The recipe looks complicated, but it’s easy, and really only takes some waiting time while the noodles dry.  Much easier than making pie crust, for instance, certainly more forgiving.  They are actually easy to make by hand; I give both methods, in a mixer or by hand.  The day I took these photos, I made them by hand for lunch right after breakfast so they would dry some before cooking.         
I use home canned chicken and broth, many of our acquaintances use purchased canned chicken, but it’s more salty.  Or use easy poached chicken.  
They must be served with homemade mashed potatoes – it isn’t the same without them!  I usually cook a quarter pound of potatoes per serving or 2-2 ½ pounds for this recipe.

Homemade Noodles with Chicken

  3         large  Eggs
  1         tablespoon  Water
  1         tablespoon Milk
     ½     teaspoon  Salt
  1         tablespoon  Lard -- melted and cooled
  9         ounces  Flour, All-purpose -- 2-2 1/4 cups
  1         teaspoon  Baking Powder -- scant
                        Chicken Mixture
  2        quarts Chicken Broth
  1/3    cup Flour, All-purpose
  1 ½-2 cups  Cooked Chicken – large dice
  1         teaspoon  Parsley -- and or thyme
  1. In a large bowl, combine the eggs, water and milk.  With an electric mixer, beat well on medium speed for 1 minute.  Add the salt and lard; beat well.
  2. Combine the flour and baking powder.  Add gradually to the egg mixture, beating on low speed.  Add up to 1/4 cup more flour if needed, to make a stiff dough.
  3. Knead with a dough hook or by hand until it forms a ball.  Let the dough rest, covered, 10-20 minutes.
  4. On a floured board, roll out the dough as thinly as possible.  Roll up and slice into 1/4" slices.  Shake out noodles on lightly floured board.  Save the flour for your soup.  Let the noodles dry 2 hours.
  5. To make soup, place the broth in a stockpot and bring to a boil.   Whisk in the flour to thicken.  Add the chicken and noodles, lower the heat to medium, and cook for 30-35 minutes until noodles are tender and broth is thickened.  Stir in the herbs and serve immediately.

To mix by hand:
  1. Combine eggs, water and milk, add the salt and lard, beat well.  (A whisk or hand beater works well.)
  2. Combine the flour and baking powder.  Add gradually to the egg mixture to make a stiff dough. 
  3.  Knead by hand on a well-floured board until it forms a firm ball that is slightly tacky but doesn't stick to your hands. Cut it in half; any air holes should be small.  If they are over 1/8", continue to knead. The ball will be stiff, don’t worry, and let dough rest, covered, 10-20 minutes.
  4. Continue with recipe on step 4 above.

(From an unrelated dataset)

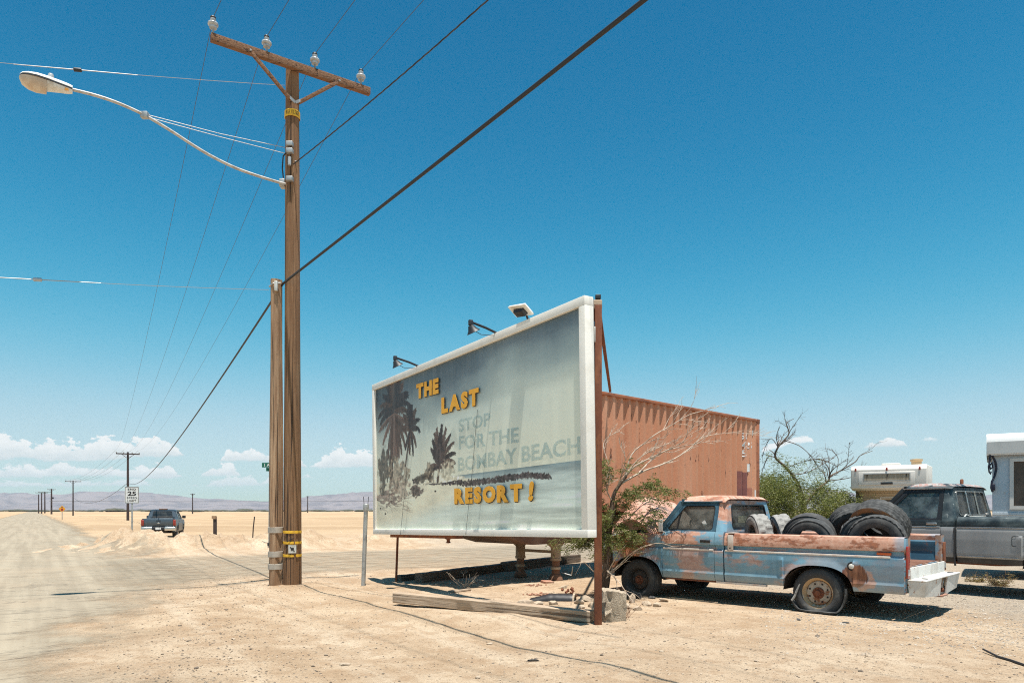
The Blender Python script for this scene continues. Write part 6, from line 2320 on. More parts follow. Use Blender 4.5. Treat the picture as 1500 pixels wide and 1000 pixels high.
TF = Vector((-0.720, 0.694, 0)).normalized()
TRZ = math.atan2(TF.y, TF.x)
TN = Vector((-TF.y, TF.x, 0))
TLOC = Vector((4.29, 10.0, 0)) - TN * 0.97
BLUE = dict(name='blue_pickup', label='rusty faded blue pickup on flat tyres with old tyres in its bed', loc=(TLOC.x, TLOC.y, 0.0), rz=TRZ, paint=M['blue'],
            prof=[(0.34, 0.935), (0.38, 0.958), (0.46, 0.978), (0.485, 0.972), (0.52, 0.968), (0.60, 0.980), (0.72, 0.988), (0.815, 0.985), (0.832, 0.974), (0.848, 0.950), (0.888, 0.946), (0.908, 0.966), (0.916, 0.990), (0.96, 0.990), (1.04, 0.978), (1.09, 0.960), (1.12, 0.945)],
            sill=0.35, rail=1.085, belt=1.115, roof=1.70, win_top=1.525, arch_w=0.485, arch_top=0.675, tail=-1.11, bed_front=1.40, cab_back=1.425, door_b=1.57, door_f=2.51, nose=3.80, axle_f=3.0,
            fender_top=1.045, rail_in=0.80, floor=0.70, lamp_z=(0.56, 0.98), roof_hw=0.785, a_base=2.60, a_top=2.25, frame_paint=M['blue_frame'], side_glass=M['glass'], vent_x=2.27,
            handle=(0.965, 1.72), handle_mat=M['black_plastic'], back_lean=0.07, trim=((0.830, 0.014),), trim_mat=M['white_trim'], drip_mat=M['blue_frame'], rear_win=(0.66, 1.165, 1.55), rear_glass=M['glass'],
            rear_seal=M['black_plastic'], front_glass=M['glass'], floor_mat=M['bed_rust'], bed_paint=M['blue_in'], post_paint=M['blue_post'], wheel_z=0.28, lost_lamp=True)
bt, byf = pickup(BLUE)
for s, rm in ((1, M['cream_rim']), (-1, M['cream_rim'])):
    wheel(bt, 0.0, s * 0.86, s, 0.355, 0.23, 0.215, M['tan_rim'], M['rubber'], 0.285, zc=0.285, seed=1, disc_mat=rm)
    wheel(bt, 3.0, s * 0.85, s, 0.355, 0.23, 0.205, M['dark_rim'], M['rubber'], 0.27, zc=0.27, seed=2)
# the flat rear tyre has thrown a torn band of its wall
rows = []
for i, a in enumerate(np.linspace(math.radians(168), math.radians(338), 60)):
    ca, sa = math.cos(a), math.sin(a)
    rr0 = 0.388 + 0.010 * math.sin(5 * a) - (0.03 if ca > 0 else 0) * ca
    x_, z_ = rr0 * ca, 0.300 + 0.37 * sa
    z_ = 0.5 * (z_ + 0.030 + math.hypot(z_ - 0.030, 0.035))      # smoothly laid on the ground
    y_ = 0.985 + 0.018 * math.sin(3 * a + 1)
    w_ = 0.026 + 0.010 * math.sin(i * 0.35) + 0.02 * max(0, -sa)
    h_ = 0.011
    rows.append([(x_ - ca * h_, y_ - w_, z_ - sa * h_), (x_ + ca * h_, y_ - w_ * 0.8, z_ + sa * h_), (x_ + ca * h_ * 1.5, y_ + w_, z_ + sa * h_ * 1.5), (x_ - ca * h_ * 0.4, y_ + w_ * 1.1, z_ - sa * h_ * 0.4)])
MB().loft(rows, closed=True).build('torn_tyre_band', M['rubber_mid'], bt, smooth=50)
MB().tube([(0.235, 0.985, 0.40), (0.27, 1.0, 0.31), (0.30, 1.012, 0.22), (0.335, 1.02, 0.16)], [0.010, 0.014, 0.016, 0.018], 6).build('torn_tyre_strip', M['rubber_pale'], bt)
# step bumper, dented white
T0 = -1.11
bump = MB().bbox((T0 - 0.05, -0.86, 0.545), (T0 - 0.03, 0.86, 0.70)).build('bumper_back_plate', M['white_bumper'], bt, bevel=0.004)
MB().bbox((T0 - 0.25, -0.86, 0.530), (T0 - 0.03, 0.94, 0.548)).build('step_plate', M['white_bumper_top'] if 'white_bumper_top' in M else M['white_bumper'], bt, bevel=0.004)
for s in (1, -1):
    MB().prism([(T0 - 0.245, s * 0.16, 0.528), (T0 - 0.245, (0.93 if s > 0 else -0.85), 0.528), (T0 - 0.215, (0.89 if s > 0 else -0.81), 0.33), (T0 - 0.225, s * 0.16, 0.29)], (0.02, 0, 0)).build('bumper_face', M['white_bumper'], bt)
    MB().prism([(T0 - 0.244, (0.935 if s > 0 else -0.855), 0.528), (T0 - 0.03, (0.935 if s > 0 else -0.855), 0.528), (T0 - 0.05, (0.92 if s > 0 else -0.84), 0.33), (T0 - 0.212, (0.895 if s > 0 else -0.815), 0.33)], (0, -s * 0.015, 0)).build('bumper_end', M['white_bumper'], bt)
    MB().bbox((T0 - 0.20, s * 0.62, 0.549), (T0 - 0.13, s * 0.70, 0.556)).build('bolt_hole', M['rubber_in'], bt)
MB().bbox((T0 - 0.19, -0.16, 0.29), (T0 - 0.17, 0.16, 0.53)).build('plate_recess', M['cream_rim'], bt)
MB().bbox((T0 - 0.25, -0.17, 0.275), (T0 - 0.15, 0.17, 0.295)).build('hitch_shelf', M['bed_rust'], bt, bevel=0.004)
MB().ell((T0 - 0.21, 0.0, 0.36), (0.03, 0.03, 0.03)).build('hitch_ball', M['rust'], bt)
MB().bbox((T0 - 0.20, -0.05, 0.42), (T0 - 0.185, 0.05, 0.46)).build('plate_lamp', M['rust'], bt)
# small fittings on the near flank
MB().bbox((-0.96, 0.958, 0.858), (-0.78, 0.985, 0.895)).build('side_marker', M['amber_lamp'], bt, bevel=0.008)
cap = MB().lathe([(0.062, 0.0), (0.060, 0.010), (0.045, 0.012), (0.0, 0.004)], frame_matrix((-0.47, 0.984, 0.69), (1, 0, 0), (0, 0, -1)) @ Matrix.Rotation(math.pi, 4, 'X') if False else frame_matrix((-0.47, 0.982, 0.69), (-1, 0, 0), (0, 0, 1)), 20).build('filler_recess', M['rubber_in'], bt)
MB().lathe([(0.036, 0.0), (0.036, 0.022), (0.028, 0.028), (0.0, 0.028)], frame_matrix((-0.47, 0.984, 0.69), (-1, 0, 0), (0, 0, 1)), 18).build('filler_cap', M['white_bumper'], cap)
st = MB().bbox((1.25, 0.985, 0.845), (1.34, 0.997, 1.075)).build('metal_strap', M['white_trim'], bt, bevel=0.003)
MB().bbox((1.245, 0.80, 1.096), (1.345, 0.997, 1.108)).build('strap_hook', M['white_trim'], st)
MB().cyl((1.30, 0.996, 0.87), (1.30, 1.002, 0.87), 0.012, seg=8).build('bolt', M['black_plastic'], st)
mi = MB().tube([(2.46, 0.95, 1.08), (2.50, 1.04, 1.12), (2.50, 1.05, 1.28), (2.46, 0.93, 1.32)], 0.010, 6).build('mirror_arm', M['white_trim'], bt)
MB().box((2.49, 1.06, 1.20), (0.03, 0.11, 0.20)).build('mirror', M['white_trim'], mi, bevel=0.01)
MB().bbox((0.75, 0.90, 0.318), (1.55, 0.955, 0.348)).build('sill_strip', M['white_trim'], bt)
MB().bbox((1.55, 0.90, 0.322), (2.45, 0.945, 0.345)).build('sill_strip', M['rust'], bt)
# scratches and loose wiper seen on the glass and door
MB().box((1.80, 0.875, 1.245), (0.06, 0.004, 0.075), rot=Euler((0, 0.5, 0)).to_matrix()).build('window_sticker', M['white_print'], bt)
# buckled hood, sprung up in the middle
hx = np.linspace(2.72, 3.80, 25)
hz = np.interp(hx, [2.72, 2.80, 2.94, 3.12, 3.28, 3.42, 3.60, 3.80], [1.15, 1.27, 1.44, 1.585, 1.62, 1.585, 1.42, 1.20])
rows, rows2 = [], []
for x, z in zip(hx, hz):
    rows.append([(x, y, z + 0.05 * (1 - (y / 0.82) ** 2) - 0.30 * max(0, (abs(y) - 0.40) / 0.42) ** 1.5 - 0.03 * math.sin(4 * y + x * 3)) for y in np.linspace(-0.82, 0.82, 23)])
rows2 = [[(p[0], p[1] * 0.985, p[2] - 0.035) for p in r] for r in rows]
mb = MB().loft(rows).loft(rows2)
for k in (0, -1):
    mb.loft([rows[k], rows2[k]])
mb.loft([[r[0] for r in rows], [r[0] for r in rows2]])
mb.loft([[r[-1] for r in rows], [r[-1] for r in rows2]])
M['hood'] = pm('bleached_pink_primer', (0.55, 0.29, 0.21), 0.7, 0, (0.62, 0.38, 0.29), 3, c3=(0.34, 0.13, 0.07), s3=5, lo3=0.6, hi3=0.7)
mb.build('hood', M['hood'], bt, smooth=50)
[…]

To freeze extra uncooked noodles:
I lay the noodles out on a cookie sheet on parchment paper or waxed paper and freeze them flat.  Then transfer to a freezer bag or container.  Cook the noodles from frozen, adding 5-10 minutes.
"1 Pound of noodles"
6-8 Servings

Cost:  The noodles cost me about 63¢ for 1 pound of dough when eggs were $1.50 a dozen.  Compare to frozen noodles for cost; the same day, Reames Frozen noodles cost $3.85 a pound.